L’attachement aux frontières ethniques et la crainte de les voir brouillées ou diluées dans un tout pluraliste s’expliquent par une dynamique où se mêlent une mémoire historique et un sentiment présent de fragilité.

Elle conclut son analyse par une prise de position en faveur d’un engagement ferme des pouvoirs publics et de l’adoption par ces derniers d’un discours qui annoncerait explicitement la volonté de confier à l’école un rôle d’agent d’adaptation et de transformation. Cette stratégie serait préférable, selon l’auteure, à un discours feutré ou à une politique des petits pas dont le principal objectif serait d’éviter les aspects épineux du sujet. Voilà qui a le mérite de poser clairement les termes du débat : l’école, lieu de transmission, de construction... ou les deux ?
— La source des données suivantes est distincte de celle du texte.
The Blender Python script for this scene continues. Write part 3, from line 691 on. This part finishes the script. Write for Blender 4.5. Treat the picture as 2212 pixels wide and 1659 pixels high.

L’auteure nous livre ici le fruit de dix années d’études comparatives sur le rapport à l’altérité dans les sociétés divisées. Il s’agit d’une contribution importante au développement du champ des relations ethniques et d’un outil de référence incontournable pour les chercheurs en éducation comparée. Le cadre conceptuel introduit de nouveaux concepts (majorité fragile, en voie de majorisation, diversité profonde, nouveaux paradigmes de citoyenneté) et constitue un apport pour divers champs de recherche, notamment la sociologie de l’éducation, l’histoire, l’éthique, les droits de la personne ou la psychologie sociale.

Par ailleurs, la question du rôle de l’école publique dans la gestion de la diversité est abordée sous ses angles les plus sensibles et les plus chargés idéologiquement. À cet égard, l’ouvrage de Marie Mc Andrew fournit un éclairage aux juristes, sociologues, psychologues, politicologues, éducateurs, enfin à tout praticien ou chercheur engagé dans la réflexion et le débat sur le vivre-ensemble. Enfin, il laisse entrevoir des pistes de recherche interdisciplinaire sur les questions d’éducation et d’intégration en contexte de diversité.